Despite this trend, Coca-Cola reported strong earnings for the second quarter, supported by robust global demand for its beverages, which has prompted the company to increase its full-year revenue guidance.
James Quincey, Coca-Cola’s CEO, expressed optimism about the company’s performance, noting that they experienced solid growth in revenue and operating income amid a shifting market landscape.
However, the company’s volume sales in North America fell by 1% during the quarter. Quincey pointed out that the decline was attributed to weaker sales in away-from-home channels, which encompass products like water, sports drinks, coffee, tea, and soda.
Coca-Cola indicated that this downturn was partly offset by strong sales of its Fairlife milk products and its flagship soda, Coke, which performed well in retail growth rankings.
To counteract the sales decline, Quincey mentioned that Coca-Cola is collaborating with food chains to incorporate its sodas into combo meal deals.
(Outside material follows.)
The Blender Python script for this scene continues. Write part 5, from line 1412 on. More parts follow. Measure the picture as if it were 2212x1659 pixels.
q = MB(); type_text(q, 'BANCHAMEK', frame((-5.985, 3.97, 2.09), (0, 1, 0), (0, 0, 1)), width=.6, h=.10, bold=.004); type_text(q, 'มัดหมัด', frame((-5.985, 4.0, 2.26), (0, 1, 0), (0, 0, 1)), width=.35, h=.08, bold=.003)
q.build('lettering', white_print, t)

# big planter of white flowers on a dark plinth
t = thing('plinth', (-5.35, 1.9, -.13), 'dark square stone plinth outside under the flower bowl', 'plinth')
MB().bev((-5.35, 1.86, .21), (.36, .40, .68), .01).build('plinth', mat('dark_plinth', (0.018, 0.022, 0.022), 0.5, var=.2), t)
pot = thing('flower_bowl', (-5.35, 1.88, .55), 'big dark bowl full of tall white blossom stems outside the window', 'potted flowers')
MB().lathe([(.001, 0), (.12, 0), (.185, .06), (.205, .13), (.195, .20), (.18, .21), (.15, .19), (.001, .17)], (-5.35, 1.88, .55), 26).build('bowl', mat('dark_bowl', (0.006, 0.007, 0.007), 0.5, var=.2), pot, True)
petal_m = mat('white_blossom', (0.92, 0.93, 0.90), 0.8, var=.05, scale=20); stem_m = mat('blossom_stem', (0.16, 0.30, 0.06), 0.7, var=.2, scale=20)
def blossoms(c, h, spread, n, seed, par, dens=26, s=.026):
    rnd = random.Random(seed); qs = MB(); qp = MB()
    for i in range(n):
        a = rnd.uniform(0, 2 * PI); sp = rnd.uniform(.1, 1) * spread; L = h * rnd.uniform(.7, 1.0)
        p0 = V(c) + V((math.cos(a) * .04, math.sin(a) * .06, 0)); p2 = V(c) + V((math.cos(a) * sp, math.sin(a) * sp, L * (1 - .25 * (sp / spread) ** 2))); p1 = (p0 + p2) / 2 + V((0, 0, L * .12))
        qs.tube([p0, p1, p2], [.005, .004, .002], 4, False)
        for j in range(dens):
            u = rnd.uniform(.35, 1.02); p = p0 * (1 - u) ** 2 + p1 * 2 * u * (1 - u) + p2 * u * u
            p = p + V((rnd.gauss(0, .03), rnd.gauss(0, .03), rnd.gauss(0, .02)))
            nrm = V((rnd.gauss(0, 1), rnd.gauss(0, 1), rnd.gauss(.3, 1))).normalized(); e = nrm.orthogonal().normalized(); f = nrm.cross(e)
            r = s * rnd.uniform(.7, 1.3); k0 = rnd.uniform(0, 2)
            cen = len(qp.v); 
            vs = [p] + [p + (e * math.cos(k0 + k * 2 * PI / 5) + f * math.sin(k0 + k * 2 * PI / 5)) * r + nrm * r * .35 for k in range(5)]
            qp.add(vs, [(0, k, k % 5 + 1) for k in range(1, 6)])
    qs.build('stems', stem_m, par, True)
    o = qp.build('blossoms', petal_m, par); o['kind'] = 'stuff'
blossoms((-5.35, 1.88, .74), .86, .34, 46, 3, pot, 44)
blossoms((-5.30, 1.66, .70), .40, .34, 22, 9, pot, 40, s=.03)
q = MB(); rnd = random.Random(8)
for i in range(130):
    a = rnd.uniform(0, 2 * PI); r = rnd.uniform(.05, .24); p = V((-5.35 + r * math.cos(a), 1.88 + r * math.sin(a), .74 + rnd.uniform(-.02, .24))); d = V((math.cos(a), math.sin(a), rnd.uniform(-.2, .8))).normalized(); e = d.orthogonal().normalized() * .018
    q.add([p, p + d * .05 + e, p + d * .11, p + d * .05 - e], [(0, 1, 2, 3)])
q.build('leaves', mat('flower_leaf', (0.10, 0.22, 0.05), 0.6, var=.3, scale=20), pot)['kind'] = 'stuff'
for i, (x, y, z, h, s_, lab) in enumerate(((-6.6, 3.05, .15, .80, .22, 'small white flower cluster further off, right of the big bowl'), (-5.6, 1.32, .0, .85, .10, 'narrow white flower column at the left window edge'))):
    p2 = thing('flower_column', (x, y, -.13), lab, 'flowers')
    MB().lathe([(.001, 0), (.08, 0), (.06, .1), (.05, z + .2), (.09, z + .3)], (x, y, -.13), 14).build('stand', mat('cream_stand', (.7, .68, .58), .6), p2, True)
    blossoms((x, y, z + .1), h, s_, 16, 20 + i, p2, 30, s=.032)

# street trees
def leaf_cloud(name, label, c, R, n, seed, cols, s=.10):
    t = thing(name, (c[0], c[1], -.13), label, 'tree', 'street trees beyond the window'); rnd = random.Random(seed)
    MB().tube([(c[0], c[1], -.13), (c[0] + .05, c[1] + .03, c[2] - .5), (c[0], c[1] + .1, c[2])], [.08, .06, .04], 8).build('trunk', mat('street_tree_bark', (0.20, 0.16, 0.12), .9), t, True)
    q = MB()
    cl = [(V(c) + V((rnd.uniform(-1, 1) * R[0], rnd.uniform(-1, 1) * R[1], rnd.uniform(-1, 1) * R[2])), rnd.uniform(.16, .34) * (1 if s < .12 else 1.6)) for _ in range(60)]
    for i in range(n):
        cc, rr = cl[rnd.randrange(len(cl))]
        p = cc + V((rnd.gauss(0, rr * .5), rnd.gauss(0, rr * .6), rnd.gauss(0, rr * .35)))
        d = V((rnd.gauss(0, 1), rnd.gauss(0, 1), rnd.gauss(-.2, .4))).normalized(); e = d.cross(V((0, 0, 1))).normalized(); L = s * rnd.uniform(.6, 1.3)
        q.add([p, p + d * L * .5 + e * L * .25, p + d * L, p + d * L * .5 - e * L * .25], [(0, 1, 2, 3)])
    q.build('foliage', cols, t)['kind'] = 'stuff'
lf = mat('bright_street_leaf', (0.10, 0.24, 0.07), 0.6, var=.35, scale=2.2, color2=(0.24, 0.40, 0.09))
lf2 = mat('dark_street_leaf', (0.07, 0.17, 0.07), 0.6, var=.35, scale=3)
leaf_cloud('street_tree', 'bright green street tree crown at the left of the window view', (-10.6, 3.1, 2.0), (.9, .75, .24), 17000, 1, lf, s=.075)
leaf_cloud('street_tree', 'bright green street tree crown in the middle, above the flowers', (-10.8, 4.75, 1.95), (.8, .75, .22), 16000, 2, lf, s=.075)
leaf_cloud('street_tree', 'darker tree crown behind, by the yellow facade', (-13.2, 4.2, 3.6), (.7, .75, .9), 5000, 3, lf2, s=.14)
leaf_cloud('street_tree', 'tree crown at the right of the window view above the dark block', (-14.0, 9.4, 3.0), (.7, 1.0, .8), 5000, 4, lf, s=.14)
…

The company is reportedly working with McDonald’s to enhance the fast food chain’s $5 meal offering, which includes a soft drink.
Overall, Coca-Cola exceeded analysts’ expectations in the second quarter, reporting revenues of $12.4 billion, equating to approximately $0.84 per share, while Wall Street had projected $11.76 billion in revenue, or about $0.81 per share, according to FactSet.
The company also revised its forecast for organic revenue growth to between 9% and 10%, up from its earlier estimate of 8% to 9%.
Similarly, Pepsi has faced challenges in engaging U.S. consumers, who are increasingly leaning towards products that emphasize weight loss and healthier living. In early July, Pepsi attributed its lackluster second quarter to a series of product recalls.